If somehow funding is restored for the following year, he said, the district would not have lost any experienced teachers or other employees,
“We’re still hoping for reauthorization in August or even September,” said school board member and former chair Scott Pineo.
If not, he said, “We are extremely concerned about this for the long-term implication that it has.”
And Superintendent Hundley said, “We’re gonna get busy and look at how we can pare out budget over the next two years to live within the finances that we have. We’ll also be looking at enhancing our revenues through some nontraditional means,” he said.
ABOUT COUNTY PAYMENTS
Before passage of the county payments law, Oregon counties were receiving payments as the result of 1908 and 1937 laws specifying that the government share 25 percent of U.S. Forest Service receipts and 50 percent of Bureau of Land Management receipts with counties in any state that hosts federal land from which timber is cut. These payments had been used to help finance rural schools and roads. Toward the mid-to-late-nineties, however, the principal source of those revenues, federal timber sales, declined by over 70 percent nationwide. Consequently, the corresponding revenues shared with rural counties throughout the country declined precipitously, hurting school and transportation funding.

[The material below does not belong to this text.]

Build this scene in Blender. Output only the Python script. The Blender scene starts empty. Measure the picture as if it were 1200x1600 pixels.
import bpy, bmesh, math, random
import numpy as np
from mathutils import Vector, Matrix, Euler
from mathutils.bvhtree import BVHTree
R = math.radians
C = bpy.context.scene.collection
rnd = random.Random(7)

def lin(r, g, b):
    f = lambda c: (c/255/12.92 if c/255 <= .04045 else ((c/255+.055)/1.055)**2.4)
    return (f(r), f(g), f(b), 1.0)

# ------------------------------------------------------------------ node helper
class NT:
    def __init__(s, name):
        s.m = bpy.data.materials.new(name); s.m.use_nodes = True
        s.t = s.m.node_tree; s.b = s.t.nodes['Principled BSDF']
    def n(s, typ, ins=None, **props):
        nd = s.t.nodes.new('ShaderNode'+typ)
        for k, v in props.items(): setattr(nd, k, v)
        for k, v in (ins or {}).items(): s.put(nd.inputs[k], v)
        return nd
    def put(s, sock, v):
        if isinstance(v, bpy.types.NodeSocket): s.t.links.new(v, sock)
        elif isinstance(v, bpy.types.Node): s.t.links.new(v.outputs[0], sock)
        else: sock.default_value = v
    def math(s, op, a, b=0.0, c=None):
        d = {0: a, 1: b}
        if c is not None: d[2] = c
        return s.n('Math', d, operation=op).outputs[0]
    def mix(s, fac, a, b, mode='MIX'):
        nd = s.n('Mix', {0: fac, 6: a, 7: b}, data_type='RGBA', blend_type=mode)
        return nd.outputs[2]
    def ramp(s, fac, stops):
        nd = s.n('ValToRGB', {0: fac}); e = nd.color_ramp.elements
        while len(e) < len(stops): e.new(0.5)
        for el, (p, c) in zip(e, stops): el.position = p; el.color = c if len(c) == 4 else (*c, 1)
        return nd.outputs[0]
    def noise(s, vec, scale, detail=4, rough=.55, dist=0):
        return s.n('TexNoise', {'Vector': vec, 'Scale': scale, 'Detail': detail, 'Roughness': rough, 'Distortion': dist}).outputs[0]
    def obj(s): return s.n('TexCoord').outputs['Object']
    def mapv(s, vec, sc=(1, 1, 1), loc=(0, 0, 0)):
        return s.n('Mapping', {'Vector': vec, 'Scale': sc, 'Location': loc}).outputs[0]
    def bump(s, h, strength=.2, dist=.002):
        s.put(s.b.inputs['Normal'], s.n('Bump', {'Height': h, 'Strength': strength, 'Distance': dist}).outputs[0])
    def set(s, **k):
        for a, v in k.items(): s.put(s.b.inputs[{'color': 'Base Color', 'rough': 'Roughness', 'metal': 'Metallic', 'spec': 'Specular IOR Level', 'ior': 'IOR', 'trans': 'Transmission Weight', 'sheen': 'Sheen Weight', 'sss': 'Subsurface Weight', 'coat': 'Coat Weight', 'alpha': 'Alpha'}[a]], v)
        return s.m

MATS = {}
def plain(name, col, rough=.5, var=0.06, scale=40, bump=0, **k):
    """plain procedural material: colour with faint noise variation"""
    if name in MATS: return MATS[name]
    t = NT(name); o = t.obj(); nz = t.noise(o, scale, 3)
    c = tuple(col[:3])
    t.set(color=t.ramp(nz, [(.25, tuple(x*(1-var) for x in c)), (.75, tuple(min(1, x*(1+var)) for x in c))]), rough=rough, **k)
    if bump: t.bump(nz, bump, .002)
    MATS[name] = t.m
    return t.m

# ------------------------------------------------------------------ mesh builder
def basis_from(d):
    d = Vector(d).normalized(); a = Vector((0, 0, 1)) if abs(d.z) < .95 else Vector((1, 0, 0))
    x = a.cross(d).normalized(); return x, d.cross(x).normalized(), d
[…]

In 2000, legislation to remedy this imbalance was enacted into law, establishing a six-year payment formula for counties that receive revenue-sharing payments for Forest Service and Bureau lands. The formula established a stable source of revenue, to be used for education, roads and county services in rural areas. The safety net amount was based on historical timber receipts.
In 2007, a one-year extension of the program was added to the supplemental war spending bill, which was enacted.